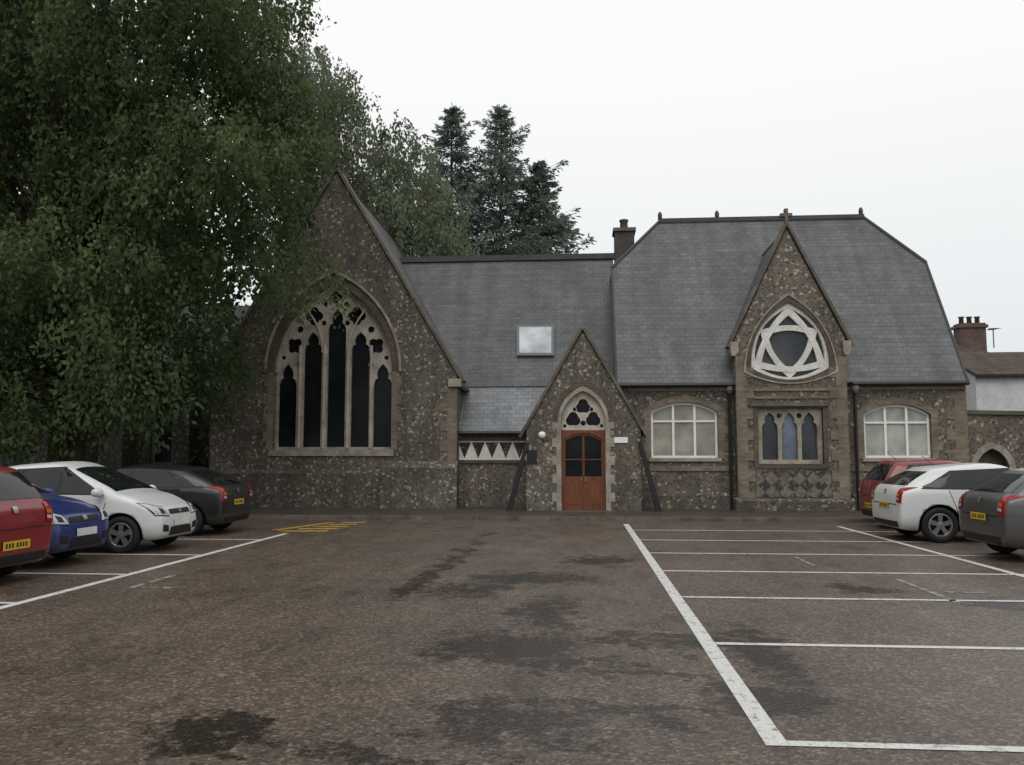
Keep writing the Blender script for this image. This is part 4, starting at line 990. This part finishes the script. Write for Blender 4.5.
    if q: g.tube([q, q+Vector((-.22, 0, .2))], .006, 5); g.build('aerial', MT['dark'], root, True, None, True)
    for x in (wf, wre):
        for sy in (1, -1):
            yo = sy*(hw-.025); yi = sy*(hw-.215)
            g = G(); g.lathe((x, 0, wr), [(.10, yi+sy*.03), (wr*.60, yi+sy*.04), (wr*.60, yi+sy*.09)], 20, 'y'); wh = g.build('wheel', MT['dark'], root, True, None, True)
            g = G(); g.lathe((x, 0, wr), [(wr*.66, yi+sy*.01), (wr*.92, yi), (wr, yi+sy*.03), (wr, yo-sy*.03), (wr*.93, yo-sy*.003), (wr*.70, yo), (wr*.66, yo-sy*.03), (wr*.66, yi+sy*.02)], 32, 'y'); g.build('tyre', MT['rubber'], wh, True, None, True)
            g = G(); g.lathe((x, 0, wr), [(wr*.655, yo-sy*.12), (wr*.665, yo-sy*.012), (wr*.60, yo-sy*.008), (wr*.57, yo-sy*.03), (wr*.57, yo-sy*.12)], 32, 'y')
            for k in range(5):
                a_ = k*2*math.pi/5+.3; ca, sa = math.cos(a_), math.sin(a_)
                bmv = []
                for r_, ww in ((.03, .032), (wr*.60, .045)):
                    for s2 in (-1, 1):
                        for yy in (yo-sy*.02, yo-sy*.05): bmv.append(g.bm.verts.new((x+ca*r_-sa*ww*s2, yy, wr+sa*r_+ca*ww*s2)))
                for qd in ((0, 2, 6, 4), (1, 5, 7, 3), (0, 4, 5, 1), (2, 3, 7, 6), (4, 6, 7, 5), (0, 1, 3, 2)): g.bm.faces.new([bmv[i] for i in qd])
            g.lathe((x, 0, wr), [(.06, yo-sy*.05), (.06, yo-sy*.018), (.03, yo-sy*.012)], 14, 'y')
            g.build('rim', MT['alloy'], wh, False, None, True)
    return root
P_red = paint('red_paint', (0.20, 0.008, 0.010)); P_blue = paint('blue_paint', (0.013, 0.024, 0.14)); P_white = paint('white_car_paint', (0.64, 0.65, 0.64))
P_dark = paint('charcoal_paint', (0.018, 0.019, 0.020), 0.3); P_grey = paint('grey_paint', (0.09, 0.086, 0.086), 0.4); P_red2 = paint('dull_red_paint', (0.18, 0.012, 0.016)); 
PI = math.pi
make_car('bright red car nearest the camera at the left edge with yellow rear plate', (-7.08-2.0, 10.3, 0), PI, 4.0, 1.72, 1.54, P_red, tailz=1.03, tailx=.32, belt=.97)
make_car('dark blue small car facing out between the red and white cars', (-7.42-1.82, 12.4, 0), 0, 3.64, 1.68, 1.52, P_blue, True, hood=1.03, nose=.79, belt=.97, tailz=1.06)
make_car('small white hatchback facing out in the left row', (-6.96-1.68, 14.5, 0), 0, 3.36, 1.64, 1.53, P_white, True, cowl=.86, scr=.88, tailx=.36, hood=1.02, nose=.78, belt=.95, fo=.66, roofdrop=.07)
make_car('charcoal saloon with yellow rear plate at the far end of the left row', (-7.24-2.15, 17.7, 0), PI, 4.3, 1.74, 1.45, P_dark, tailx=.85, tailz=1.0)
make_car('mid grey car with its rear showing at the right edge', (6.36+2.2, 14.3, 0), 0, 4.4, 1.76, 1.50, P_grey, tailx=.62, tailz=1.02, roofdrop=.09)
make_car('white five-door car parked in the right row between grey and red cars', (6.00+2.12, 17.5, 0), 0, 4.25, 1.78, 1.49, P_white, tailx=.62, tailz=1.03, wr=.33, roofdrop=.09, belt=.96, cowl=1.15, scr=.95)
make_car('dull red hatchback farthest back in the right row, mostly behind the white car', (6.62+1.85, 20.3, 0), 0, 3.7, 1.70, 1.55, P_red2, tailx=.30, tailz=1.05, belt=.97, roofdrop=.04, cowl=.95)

========

**THE PROBLEM:** Look through the data and show every line containing "hatchback".

**EXPECTED OUTPUT:**
make_car('small white hatchback facing out in the left row', (-6.96-1.68, 14.5, 0), 0, 3.36, 1.64, 1.53, P_white, True, cowl=.86, scr=.88, tailx=.36, hood=1.02, nose=.78, belt=.95, fo=.66, roofdrop=.07)
make_car('dull red hatchback farthest back in the right row, mostly behind the white car', (6.62+1.85, 20.3, 0), 0, 3.7, 1.70, 1.55, P_red2, tailx=.30, tailz=1.05, belt=.97, roofdrop=.04, cowl=.95)